→ **Scenes as source code**

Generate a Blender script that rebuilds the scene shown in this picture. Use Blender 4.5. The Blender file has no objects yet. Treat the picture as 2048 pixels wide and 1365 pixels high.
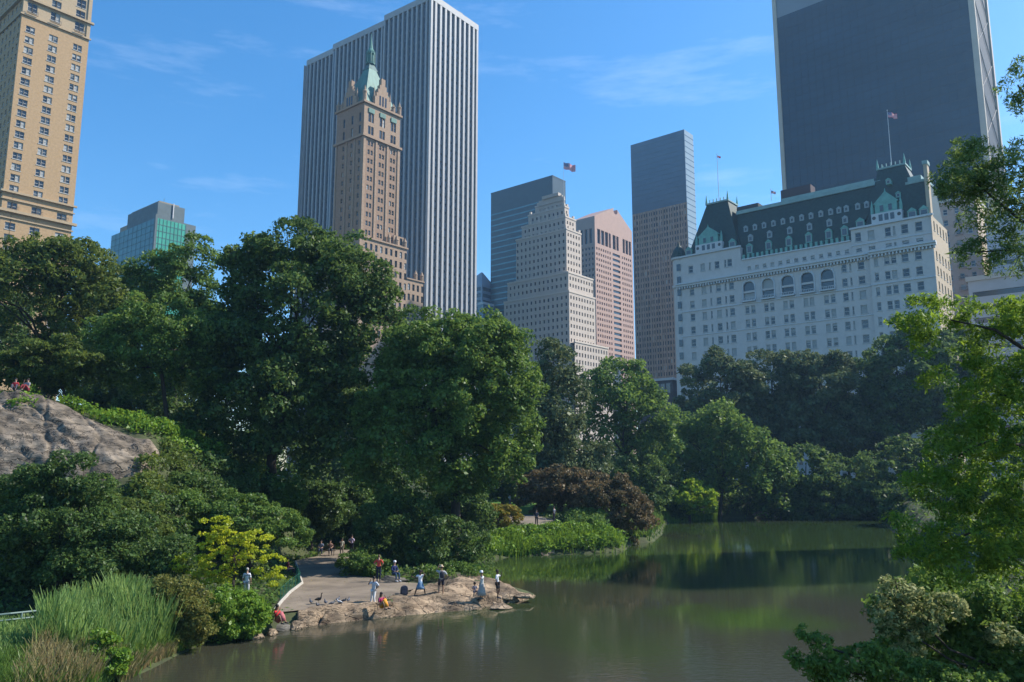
import bpy, math, random
import numpy as np
from mathutils import Vector
R_ = math.radians
C = bpy.context.scene.collection
rnd = random.Random(7)

# ------------------------------------------------------------------ camera, sky, sun, exposure
F, CX, CY, H, HOR = 1600.0, 1024.0, 682.5, 8.5, 942.0      # focal length in photo pixels, camera height, horizon row
PITCH = math.atan((HOR - CY) / F)
cam = bpy.data.objects.new('camera', bpy.data.cameras.new('camera'))
C.objects.link(cam)
cam.location = (0, 0, H)
cam.rotation_euler = (math.pi / 2 + PITCH, 0, 0)
cam.data.sensor_width = 36; cam.data.lens = 36 * F / 2048
cam.data.clip_start = .1; cam.data.clip_end = 9000
bpy.context.scene.camera = cam

SUN_AZ, SUN_EL = 74, 43            # azimuth clockwise from the view direction (+Y)
world = bpy.data.worlds.new('World'); bpy.context.scene.world = world
world.use_nodes = True
wt = world.node_tree
bg = wt.nodes['Background']; bg.inputs['Strength'].default_value = .15
sky = wt.nodes.new('ShaderNodeTexSky'); sky.sky_type = 'NISHITA'; sky.sun_disc = False
sky.sun_elevation = R_(SUN_EL); sky.sun_rotation = R_(SUN_AZ)
sky.air_density = 1.0; sky.dust_density = .5; sky.ozone_density = 3.5; sky.altitude = 0
hs = wt.nodes.new('ShaderNodeHueSaturation'); hs.inputs['Saturation'].default_value = 1.30; hs.inputs['Hue'].default_value = .497
wt.links.new(sky.outputs[0], hs.inputs['Color'])
tc = wt.nodes.new('ShaderNodeTexCoord'); mp = wt.nodes.new('ShaderNodeMapping')
mp.inputs['Scale'].default_value = (1.6, 1.6, 9); mp.inputs['Rotation'].default_value = (0, R_(6), 0)
mp.inputs['Location'].default_value = (.35, 0, .2)
nz = wt.nodes.new('ShaderNodeTexNoise'); nz.inputs['Scale'].default_value = 2.2; nz.inputs['Detail'].default_value = 7
nz.inputs['Roughness'].default_value = .62
cr = wt.nodes.new('ShaderNodeValToRGB')
cr.color_ramp.elements[0].position = .56; cr.color_ramp.elements[0].color = (0, 0, 0, 1)
cr.color_ramp.elements[1].position = .80; cr.color_ramp.elements[1].color = (.22, .22, .22, 1)
mx = wt.nodes.new('ShaderNodeMix'); mx.data_type = 'RGBA'
mx.inputs[7].default_value = (5.2, 6.0, 7.2, 1)
wt.links.new(tc.outputs['Generated'], mp.inputs[0]); wt.links.new(mp.outputs[0], nz.inputs['Vector'])
wt.links.new(nz.outputs['Fac'], cr.inputs[0]); wt.links.new(cr.outputs[0], mx.inputs[0])
wt.links.new(hs.outputs[0], mx.inputs[6]); wt.links.new(mx.outputs[2], bg.inputs['Color'])

sun = bpy.data.objects.new('sun', bpy.data.lights.new('sun', 'SUN')); C.objects.link(sun)
sun.data.energy = 5.0; sun.data.angle = R_(.5); sun.data.color = (1, .94, .85)
a, e = R_(SUN_AZ), R_(SUN_EL)
sdir = Vector((math.sin(a) * math.cos(e), math.cos(a) * math.cos(e), math.sin(e)))
sun.rotation_euler = sdir.to_track_quat('Z', 'Y').to_euler()
sun.location = (60, 0, 120)
vs = bpy.context.scene.view_settings
bpy.context.scene.display_settings.display_device = 'sRGB'
vs.view_transform = 'Standard'; vs.look = 'None'; vs.exposure = .60; vs.gamma = 1
cy = bpy.context.scene.cycles
cy.max_bounces = 6; cy.diffuse_bounces = 2; cy.glossy_bounces = 3; cy.transmission_bounces = 3
cy.transparent_max_bounces = 6; cy.volume_bounces = 0; cy.caustics_reflective = False; cy.caustics_refractive = False

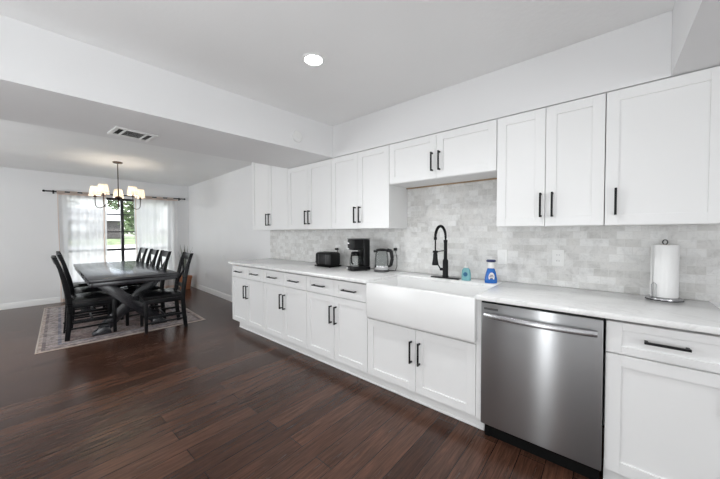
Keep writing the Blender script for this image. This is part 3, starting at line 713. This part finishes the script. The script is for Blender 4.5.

→ **Task brief**
Emit the lines of the material exactly, from its first line to the line containing "rnd = random.Random(7)", inclusive; leave every picture out.

→ **Task response**
Generate a Blender script that rebuilds the scene shown in this picture. Use Blender 4.5. The Blender file has no objects yet. Treat the picture as 2048 pixels wide and 1365 pixels high.
import bpy, math, random
import numpy as np
from mathutils import Vector
R_ = math.radians
C = bpy.context.scene.collection
rnd = random.Random(7)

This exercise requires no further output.